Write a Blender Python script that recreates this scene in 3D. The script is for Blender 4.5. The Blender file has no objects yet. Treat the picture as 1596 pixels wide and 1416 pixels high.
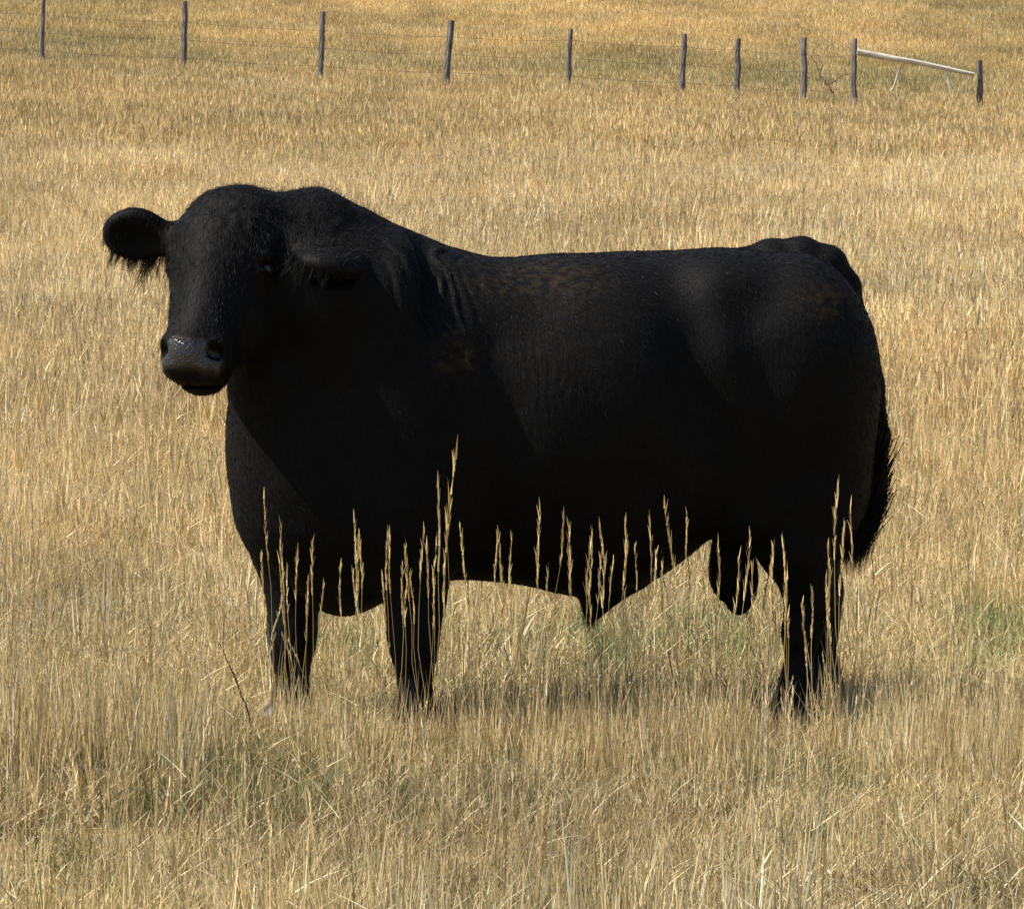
import bpy, math, random
import numpy as np
from mathutils import Vector, Matrix
random.seed(7)
rng = np.random.default_rng(7)
scene = bpy.context.scene
C = scene.collection

# ------------------------------------------------------------------ camera
PITCH = math.atan(778.0 / 7280.0)          # looking slightly down onto the pasture
CAM_Y, CAM_H = -14.0, 2.327
FPX = 7280.0 / math.cos(PITCH)
cam_d = bpy.data.cameras.new('camera')
cam_d.sensor_fit = 'HORIZONTAL'
cam_d.sensor_width = 36.0
cam_d.lens = FPX / 1596.0 * 36.0
cam_d.clip_start = 0.5
cam_d.clip_end = 2000.0
cam = bpy.data.objects.new('camera', cam_d)
C.objects.link(cam)
cam.location = (0.0, CAM_Y, CAM_H)
cam.rotation_euler = (math.pi / 2 - PITCH, 0, 0)
scene.camera = cam

# ------------------------------------------------------------------ sky and sun
SUN_EL, SUN_AZ = math.radians(49), math.radians(7)   # azimuth: from the left, swung towards the camera
to_sun = Vector((-math.cos(SUN_AZ) * math.cos(SUN_EL), -math.sin(SUN_AZ) * math.cos(SUN_EL), math.sin(SUN_EL)))
world = bpy.data.worlds.new('World')
scene.world = world
world.use_nodes = True
nt = world.node_tree
nt.nodes.clear()
sky = nt.nodes.new('ShaderNodeTexSky')
sky.sky_type = 'NISHITA'
sky.sun_disc = False
sky.sun_elevation = SUN_EL
sky.sun_rotation = math.atan2(to_sun.x, to_sun.y) % (2 * math.pi)
bg = nt.nodes.new('ShaderNodeBackground')
bg.inputs['Strength'].default_value = 0.085
wo = nt.nodes.new('ShaderNodeOutputWorld')
nt.links.new(sky.outputs[0], bg.inputs['Color'])
nt.links.new(bg.outputs[0], wo.inputs['Surface'])
sun_d = bpy.data.lights.new('sun', 'SUN')
sun_d.energy = 5.0
sun_d.angle = math.radians(0.53)
sun_d.color = (1.0, 0.95, 0.86)
sun = bpy.data.objects.new('sun', sun_d)
C.objects.link(sun)
sun.rotation_euler = to_sun.to_track_quat('Z', 'Y').to_euler()
scene.view_settings.view_transform = 'Standard'
scene.view_settings.look = 'None'
scene.view_settings.exposure = 1.0
scene.view_settings.gamma = 1.0
scene.view_settings.use_curve_mapping = False

# ------------------------------------------------------------------ helpers
_cp, _sp = math.cos(PITCH), math.sin(PITCH)
def W(px, py, Y=0.0):
    """a point of the photograph on the plane of depth Y -> world"""
    a = (px - 798.0) / FPX
    b = -(py - 708.0) / FPX
    dx, dy, dz = a, _cp + b * _sp, -_sp + b * _cp
    t = (Y - CAM_Y) / dy
    return np.array((t * dx, Y, CAM_H + t * dz))

def smooth01(x):
    x = np.clip(x, 0, 1)
    return x * x * (3 - 2 * x)

def ground_z(x, y):
    x = np.asarray(x, float); y = np.asarray(y, float)
    s = smooth01((y - 22) / 50.0)
    z = s * (-0.048 * np.clip(x, -40, 40) - 0.50)
    up = np.clip(y - 80.0, 0, None)
    z = z + np.where(up < 30, 0.055 * up * up / 60.0, 0.055 * (up - 15))
    far = smooth01((y - 200) / 160.0)
    z = z + far * (6 * np.sin(x * 0.021 + 1.0) + 3 * np.sin(x * 0.057 + y * 0.02))
    z = z + 0.025 * np.sin(x * 1.3 + 0.7 * y) * np.cos(y * 0.45 - 0.6 * x) * smooth01((np.hypot(x, y) - 1.5) / 3)
    return z

def mesh_obj(name, verts, faces, mat=None, parent=None, smooth=False):
    me = bpy.data.meshes.new(name)
    me.from_pydata([tuple(map(float, v)) for v in verts], [], [tuple(map(int, f)) for f in faces])
    me.update()
    if smooth:
        me.polygons.foreach_set('use_smooth', np.ones(len(me.polygons), bool))
    if mat: me.materials.append(mat)
    o = bpy.data.objects.new(name, me)
    C.objects.link(o)
    if parent is not None: o.parent = parent
    return o

def fast_mesh(name, V, F):
    """V (n,3), F (m,3) or (m,4) arrays -> mesh"""
    V = np.ascontiguousarray(V, np.float32); F = np.ascontiguousarray(F, np.int32)
    me = bpy.data.meshes.new(name)
    k = F.shape[1]
    me.vertices.add(len(V)); me.vertices.foreach_set('co', V.ravel())
    me.loops.add(F.size); me.loops.foreach_set('vertex_index', F.ravel())
    me.polygons.add(len(F))
    me.polygons.foreach_set('loop_start', np.arange(0, F.size, k, dtype=np.int32))
    me.update(calc_edges=True)
    me.validate()
    return me

def add_attr(me, name, data, domain='POINT'):
    data = np.asarray(data, np.float32)
    if data.ndim == 1:
        a = me.attributes.new(name, 'FLOAT', domain); a.data.foreach_set('value', data)
    else:
        if data.shape[1] == 3: data = np.c_[data, np.ones(len(data), np.float32)]
        a = me.attributes.new(name, 'FLOAT_COLOR', domain); a.data.foreach_set('color', np.ascontiguousarray(data, np.float32).ravel())

def tag(o, label=None, cat=None, group=None, kind=None):
    if label: o['label'] = label
    if cat: o['category'] = cat
    if group: o['group'] = group
    if kind: o['kind'] = kind
    return o

def empty(name, loc):
    o = bpy.data.objects.new(name, None)
    o.location = tuple(map(float, loc)); o.empty_display_size = 0.2
    C.objects.link(o)
    return o

def new_mat(name):
    m = bpy.data.materials.new(name); m.use_nodes = True
    n = m.node_tree.nodes; l = m.node_tree.links
    return m, n, l, n['Principled BSDF']

def nd(n, kind, **kw):
    x = n.new(kind)
    for k, v in kw.items(): setattr(x, k, v)
    return x
# ------------------------------------------------------------------ the bull: one continuous implicit surface
class Field:
    def __init__(s, xs, ys, zs):
        s.xs, s.ys, s.zs = [np.asarray(a, np.float32) for a in (xs, ys, zs)]
        s.f = np.full((len(xs), len(ys), len(zs)), 0.6, np.float32)
    def box(s, lo, hi):
        sl = []
        for a, l, h in zip((s.xs, s.ys, s.zs), lo, hi):
            i, j = np.searchsorted(a, l), np.searchsorted(a, h)
            sl.append(slice(max(i - 1, 0), min(j + 1, len(a))))
        X = s.xs[sl[0]][:, None, None]; Y = s.ys[sl[1]][None, :, None]; Z = s.zs[sl[2]][None, None, :]
        return tuple(sl), X, Y, Z
    def join(s, sl, d, k):
        a = s.f[sl]
        h = np.maximum(k - np.abs(a - d), 0) / k
        s.f[sl] = np.minimum(a, d) - h * h * k * 0.25
    def cut(s, sl, d, k):
        a = s.f[sl]; d = -d
        h = np.maximum(k - np.abs(a - d), 0) / k
        s.f[sl] = np.maximum(a, d) + h * h * k * 0.25
    def ell(s, c, r, k=0.05, R=None, cut=False):
        c = np.asarray(c, float); r = np.asarray(r, float)
        m = (max(r) if R is not None else r) + k * 1.2
        sl, X, Y, Z = s.box(c - m, c + m)
        X, Y, Z = X - c[0], Y - c[1], Z - c[2]
        if R is not None:
            R = np.asarray(R)     # rows: local axes in world
            P = [R[i, 0] * X + R[i, 1] * Y + R[i, 2] * Z for i in range(3)]
        else: P = [X, Y, Z]
        k0 = np.sqrt((P[0] / r[0]) ** 2 + (P[1] / r[1]) ** 2 + (P[2] / r[2]) ** 2)
        k1 = np.sqrt((P[0] / r[0] ** 2) ** 2 + (P[1] / r[1] ** 2) ** 2 + (P[2] / r[2] ** 2) ** 2) + 1e-6
        d = (k0 * (k0 - 1) / k1).astype(np.float32)
        (s.cut if cut else s.join)(sl, d, k)
    def cone(s, a, ra, b, rb, k=0.05, cut=False):
        a = np.asarray(a, float); b = np.asarray(b, float)
        m = max(ra, rb) + k * 1.2
        sl, X, Y, Z = s.box(np.minimum(a, b) - m, np.maximum(a, b) + m)
        ba = b - a; L2 = float(ba @ ba)
        X, Y, Z = X - a[0], Y - a[1], Z - a[2]
        t = np.clip((X * ba[0] + Y * ba[1] + Z * ba[2]) / L2, 0, 1)
        d = np.sqrt((X - t * ba[0]) ** 2 + (Y - t * ba[1]) ** 2 + (Z - t * ba[2]) ** 2) - (ra + (rb - ra) * t)
        (s.cut if cut else s.join)(sl, d.astype(np.float32), k)
    def chain(s, pts, k=0.05):
        for (a, ra), (b, rb) in zip(pts[:-1], pts[1:]): s.cone(a, ra, b, rb, k)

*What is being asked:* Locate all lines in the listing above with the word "objects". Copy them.

*Result of the task:*
Write a Blender Python script that recreates this scene in 3D. The script is for Blender 4.5. The Blender file has no objects yet. Treat the picture as 1596 pixels wide and 1416 pixels high.
cam = bpy.data.objects.new('camera', cam_d)
C.objects.link(cam)
sun = bpy.data.objects.new('sun', sun_d)
C.objects.link(sun)
    o = bpy.data.objects.new(name, me)
    C.objects.link(o)
    o = bpy.data.objects.new(name, None)
    C.objects.link(o)